Neoliberalism Has Failed Bicycle Advocacy
USDOT removed “bike lanes, road diets, and every major speed-management” strategy from a list of proven safety countermeasures. They did it with a website edit, and they didn’t even bother to change the copy.
The partisan in bicycling is not about blue or red. Bicycles are partisan because they shift power from corporations and toward ordinary people. Protected bike lanes, slower streets, and road diets redistribute public space from auto asphyxiation to earth & anthropocentric metrics. This is a political choice.
Bicycling’s primary purpose isn’t health, and it is also not recreation. All of that was a lie, a nonpartisan guise, but we see now they know, they have always known, and it is time we fight back instead of continuing to acquiesce to power.
Proven methods do not disappear overnight, while the public is told nothing has changed. This is not neutral or a mistake.

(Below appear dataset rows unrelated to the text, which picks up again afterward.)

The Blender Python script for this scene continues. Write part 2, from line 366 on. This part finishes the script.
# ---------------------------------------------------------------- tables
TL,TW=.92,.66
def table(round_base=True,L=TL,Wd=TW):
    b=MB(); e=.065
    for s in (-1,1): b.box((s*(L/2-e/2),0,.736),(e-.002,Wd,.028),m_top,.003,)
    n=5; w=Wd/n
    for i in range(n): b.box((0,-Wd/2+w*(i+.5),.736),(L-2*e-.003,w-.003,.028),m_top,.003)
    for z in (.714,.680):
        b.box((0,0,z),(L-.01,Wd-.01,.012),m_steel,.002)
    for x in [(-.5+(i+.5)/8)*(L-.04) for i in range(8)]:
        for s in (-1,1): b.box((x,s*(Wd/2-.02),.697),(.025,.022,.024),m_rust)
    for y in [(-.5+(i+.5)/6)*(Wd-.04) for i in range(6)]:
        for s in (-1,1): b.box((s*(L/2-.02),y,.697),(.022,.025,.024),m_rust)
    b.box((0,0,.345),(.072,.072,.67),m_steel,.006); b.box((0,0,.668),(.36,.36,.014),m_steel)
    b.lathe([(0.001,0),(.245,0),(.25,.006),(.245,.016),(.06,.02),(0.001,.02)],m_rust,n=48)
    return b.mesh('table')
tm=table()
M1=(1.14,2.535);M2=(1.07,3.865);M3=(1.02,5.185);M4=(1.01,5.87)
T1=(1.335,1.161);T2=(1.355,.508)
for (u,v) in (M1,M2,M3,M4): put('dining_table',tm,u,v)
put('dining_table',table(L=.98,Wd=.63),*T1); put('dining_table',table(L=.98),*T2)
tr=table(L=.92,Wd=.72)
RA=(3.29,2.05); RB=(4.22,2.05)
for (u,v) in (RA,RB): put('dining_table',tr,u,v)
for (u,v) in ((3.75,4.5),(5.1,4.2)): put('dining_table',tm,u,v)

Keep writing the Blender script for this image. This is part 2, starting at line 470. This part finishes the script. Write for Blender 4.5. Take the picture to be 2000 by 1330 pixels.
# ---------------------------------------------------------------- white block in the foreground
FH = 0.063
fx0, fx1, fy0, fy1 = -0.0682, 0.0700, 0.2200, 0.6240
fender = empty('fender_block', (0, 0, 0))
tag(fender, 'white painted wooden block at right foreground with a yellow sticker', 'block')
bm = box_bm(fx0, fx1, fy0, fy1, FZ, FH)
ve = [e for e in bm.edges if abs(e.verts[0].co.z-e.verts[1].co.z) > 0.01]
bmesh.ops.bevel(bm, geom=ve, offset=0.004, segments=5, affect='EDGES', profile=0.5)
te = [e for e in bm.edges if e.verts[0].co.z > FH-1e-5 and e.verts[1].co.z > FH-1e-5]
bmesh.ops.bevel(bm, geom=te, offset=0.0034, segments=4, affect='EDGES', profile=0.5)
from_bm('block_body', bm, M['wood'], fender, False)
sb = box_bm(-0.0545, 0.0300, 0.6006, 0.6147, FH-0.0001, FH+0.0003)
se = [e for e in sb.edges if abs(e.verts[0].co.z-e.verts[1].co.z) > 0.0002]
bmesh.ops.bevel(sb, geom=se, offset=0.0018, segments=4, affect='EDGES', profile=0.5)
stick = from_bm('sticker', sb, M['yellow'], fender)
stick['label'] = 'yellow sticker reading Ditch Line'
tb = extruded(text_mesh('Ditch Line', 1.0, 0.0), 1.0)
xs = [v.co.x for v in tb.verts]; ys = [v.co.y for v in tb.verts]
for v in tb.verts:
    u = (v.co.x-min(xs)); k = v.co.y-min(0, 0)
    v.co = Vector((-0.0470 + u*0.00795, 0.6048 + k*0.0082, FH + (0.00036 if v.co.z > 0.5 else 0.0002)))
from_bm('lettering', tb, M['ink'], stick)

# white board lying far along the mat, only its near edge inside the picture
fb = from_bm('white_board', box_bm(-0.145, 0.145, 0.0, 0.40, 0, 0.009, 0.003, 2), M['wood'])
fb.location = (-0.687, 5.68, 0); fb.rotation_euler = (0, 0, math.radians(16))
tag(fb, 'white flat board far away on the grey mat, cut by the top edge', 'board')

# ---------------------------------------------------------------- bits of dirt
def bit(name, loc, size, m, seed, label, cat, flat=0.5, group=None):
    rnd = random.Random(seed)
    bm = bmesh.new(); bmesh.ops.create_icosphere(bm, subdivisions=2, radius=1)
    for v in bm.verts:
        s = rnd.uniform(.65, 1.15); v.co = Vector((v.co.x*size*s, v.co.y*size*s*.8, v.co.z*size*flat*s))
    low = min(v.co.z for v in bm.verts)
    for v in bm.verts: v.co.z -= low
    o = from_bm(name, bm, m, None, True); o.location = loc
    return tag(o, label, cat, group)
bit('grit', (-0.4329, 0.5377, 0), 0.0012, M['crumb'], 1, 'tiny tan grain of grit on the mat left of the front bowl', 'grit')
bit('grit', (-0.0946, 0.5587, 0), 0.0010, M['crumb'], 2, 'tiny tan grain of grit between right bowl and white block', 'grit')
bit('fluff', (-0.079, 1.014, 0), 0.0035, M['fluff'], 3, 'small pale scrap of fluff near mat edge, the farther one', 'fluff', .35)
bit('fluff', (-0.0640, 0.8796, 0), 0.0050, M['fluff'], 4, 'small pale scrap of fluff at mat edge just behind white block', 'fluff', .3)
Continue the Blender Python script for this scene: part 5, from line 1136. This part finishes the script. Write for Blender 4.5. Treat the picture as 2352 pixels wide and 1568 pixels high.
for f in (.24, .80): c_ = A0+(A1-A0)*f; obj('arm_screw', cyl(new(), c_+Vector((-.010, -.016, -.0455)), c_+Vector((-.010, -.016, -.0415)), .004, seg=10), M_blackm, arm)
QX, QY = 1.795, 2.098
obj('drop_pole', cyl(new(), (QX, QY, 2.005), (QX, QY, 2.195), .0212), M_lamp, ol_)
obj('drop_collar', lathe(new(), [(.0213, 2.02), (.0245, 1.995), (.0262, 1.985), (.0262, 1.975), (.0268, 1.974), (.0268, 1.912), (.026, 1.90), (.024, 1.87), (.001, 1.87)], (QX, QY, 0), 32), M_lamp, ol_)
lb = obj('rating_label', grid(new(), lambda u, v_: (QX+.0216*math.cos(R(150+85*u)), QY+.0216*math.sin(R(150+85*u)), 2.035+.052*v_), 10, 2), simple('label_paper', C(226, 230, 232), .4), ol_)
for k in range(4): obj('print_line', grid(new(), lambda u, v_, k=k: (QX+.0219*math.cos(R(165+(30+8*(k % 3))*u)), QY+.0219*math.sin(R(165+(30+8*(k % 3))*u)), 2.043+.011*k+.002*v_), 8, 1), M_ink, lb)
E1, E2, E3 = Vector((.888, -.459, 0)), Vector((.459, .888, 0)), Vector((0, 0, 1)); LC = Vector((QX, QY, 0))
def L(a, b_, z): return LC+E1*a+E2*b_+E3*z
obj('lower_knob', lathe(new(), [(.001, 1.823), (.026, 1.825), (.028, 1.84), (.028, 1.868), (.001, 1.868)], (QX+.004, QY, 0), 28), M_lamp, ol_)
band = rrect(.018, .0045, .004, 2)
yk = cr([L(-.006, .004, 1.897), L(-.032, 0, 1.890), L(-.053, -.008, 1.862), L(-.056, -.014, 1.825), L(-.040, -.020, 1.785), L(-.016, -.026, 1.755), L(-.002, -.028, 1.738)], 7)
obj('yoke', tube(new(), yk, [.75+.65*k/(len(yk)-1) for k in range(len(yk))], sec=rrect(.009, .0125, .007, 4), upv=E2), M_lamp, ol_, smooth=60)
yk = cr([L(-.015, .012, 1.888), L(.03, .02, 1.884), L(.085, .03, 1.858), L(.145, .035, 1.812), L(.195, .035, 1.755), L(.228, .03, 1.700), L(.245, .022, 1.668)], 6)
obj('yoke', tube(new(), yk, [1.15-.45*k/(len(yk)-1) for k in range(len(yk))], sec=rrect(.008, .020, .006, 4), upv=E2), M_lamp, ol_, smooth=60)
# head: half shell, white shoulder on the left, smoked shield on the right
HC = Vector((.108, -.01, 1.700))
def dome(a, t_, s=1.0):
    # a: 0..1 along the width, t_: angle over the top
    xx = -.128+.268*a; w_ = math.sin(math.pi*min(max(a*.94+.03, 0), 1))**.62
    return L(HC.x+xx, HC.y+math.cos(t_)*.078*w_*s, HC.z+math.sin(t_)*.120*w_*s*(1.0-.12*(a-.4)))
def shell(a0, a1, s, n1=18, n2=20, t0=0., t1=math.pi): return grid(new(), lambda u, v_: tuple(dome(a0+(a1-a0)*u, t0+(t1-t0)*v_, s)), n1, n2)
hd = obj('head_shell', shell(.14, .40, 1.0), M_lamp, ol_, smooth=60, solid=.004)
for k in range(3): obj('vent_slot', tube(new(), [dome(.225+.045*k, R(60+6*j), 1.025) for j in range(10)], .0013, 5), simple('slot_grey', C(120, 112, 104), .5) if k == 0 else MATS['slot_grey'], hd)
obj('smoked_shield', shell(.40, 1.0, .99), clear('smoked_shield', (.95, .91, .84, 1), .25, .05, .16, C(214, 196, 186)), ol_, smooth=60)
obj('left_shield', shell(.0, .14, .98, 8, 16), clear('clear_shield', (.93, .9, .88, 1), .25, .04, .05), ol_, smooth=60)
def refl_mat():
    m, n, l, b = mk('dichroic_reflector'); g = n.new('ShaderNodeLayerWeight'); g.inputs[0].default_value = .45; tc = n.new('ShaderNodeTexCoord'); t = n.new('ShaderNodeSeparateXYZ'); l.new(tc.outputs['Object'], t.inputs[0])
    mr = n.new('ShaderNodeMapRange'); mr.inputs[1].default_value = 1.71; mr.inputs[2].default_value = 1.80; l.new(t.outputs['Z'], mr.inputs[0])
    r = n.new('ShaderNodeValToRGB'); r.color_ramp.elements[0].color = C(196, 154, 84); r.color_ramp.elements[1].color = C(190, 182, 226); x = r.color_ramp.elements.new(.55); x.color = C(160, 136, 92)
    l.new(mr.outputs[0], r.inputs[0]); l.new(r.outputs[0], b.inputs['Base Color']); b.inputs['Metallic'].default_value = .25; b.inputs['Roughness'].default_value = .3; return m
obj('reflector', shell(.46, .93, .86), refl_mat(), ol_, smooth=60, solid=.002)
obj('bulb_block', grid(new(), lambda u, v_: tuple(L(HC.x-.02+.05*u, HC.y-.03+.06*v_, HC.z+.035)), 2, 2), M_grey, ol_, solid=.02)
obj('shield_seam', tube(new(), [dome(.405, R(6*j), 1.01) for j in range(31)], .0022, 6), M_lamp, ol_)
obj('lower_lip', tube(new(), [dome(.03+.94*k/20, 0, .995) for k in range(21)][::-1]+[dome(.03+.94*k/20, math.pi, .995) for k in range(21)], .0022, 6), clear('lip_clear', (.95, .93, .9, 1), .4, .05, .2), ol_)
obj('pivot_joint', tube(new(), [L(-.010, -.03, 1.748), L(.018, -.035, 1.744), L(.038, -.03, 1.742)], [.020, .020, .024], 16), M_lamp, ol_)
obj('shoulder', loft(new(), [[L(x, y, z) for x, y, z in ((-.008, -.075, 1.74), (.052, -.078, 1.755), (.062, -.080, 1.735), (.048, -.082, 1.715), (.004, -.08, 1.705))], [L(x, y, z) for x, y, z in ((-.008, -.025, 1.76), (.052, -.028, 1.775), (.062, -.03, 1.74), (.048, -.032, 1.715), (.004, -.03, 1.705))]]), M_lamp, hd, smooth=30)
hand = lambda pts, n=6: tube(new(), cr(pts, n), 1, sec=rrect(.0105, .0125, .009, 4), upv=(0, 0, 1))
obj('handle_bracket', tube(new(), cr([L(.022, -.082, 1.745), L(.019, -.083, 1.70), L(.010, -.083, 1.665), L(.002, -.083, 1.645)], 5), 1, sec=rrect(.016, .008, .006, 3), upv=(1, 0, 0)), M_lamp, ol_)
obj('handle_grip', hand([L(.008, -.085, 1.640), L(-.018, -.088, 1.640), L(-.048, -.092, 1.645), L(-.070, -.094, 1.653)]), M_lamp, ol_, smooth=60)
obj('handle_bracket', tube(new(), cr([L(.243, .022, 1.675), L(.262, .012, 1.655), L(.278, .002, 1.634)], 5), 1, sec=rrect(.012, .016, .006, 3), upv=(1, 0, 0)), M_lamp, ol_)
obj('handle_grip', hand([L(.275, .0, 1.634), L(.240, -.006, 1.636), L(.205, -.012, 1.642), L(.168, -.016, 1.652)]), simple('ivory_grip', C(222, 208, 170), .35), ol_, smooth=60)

Proper bicycle advocacy is not about transportation. It is about social relations and public infrastructure. The lesson I want to stress is that transportation is political and bicycle advocacy must be accountable to people, not business lobbies. For years, many advocates treated cycling as a bipartisan or post-political issue, assuming that if the data were strong enough, corporate and political elites would support safer streets. The quiet removal of bike lanes, road diets, and proven speed-management strategies from USDOT’s safety guidance should end that illusion.
If bicycles are about democratizing mobility, reducing dependence, and giving ordinary people greater freedom over their daily lives, then bicycle advocacy must be willing to challenge power when power turns against those goals. Your business lobbies have never cared about the people. Uber Eats does not care about delivery drivers; they are now using the bike lanes WE fought for, for robots.
Demand the same accountability from advocacy organizations that we demand from elected officials. Elected officials get their information from advocacy, and if advocacy is acting like a poorly paid lobbyist, we get bike lanes for drones and 12-year-olds on 40-mile-per-hour electric bicycles with no helmets.
Too often, neoliberal politics has taught us to trust experts, branding, and partnerships while neglecting the need to build independent public power.
When institutions can discard proven safety measures with a website update and no public explanation, the response cannot be deference or ignoring, because we need to keep our funders happy. Your funders brought you here, and many of you deep down know this.
What are the potential results of this? By removing bike lanes, road diets, and speed-management strategies from federal safety guidance, USDOT creates uncertainty for planners and advocates who rely on federal best practices to justify projects. It also will make it harder for communities to compete for grants or even defend people-centered street designs.
Bicycling is not neutral. At its best, it is about empowering people over systems that prioritize speed, profit, and control. Advocates need to start acting like it.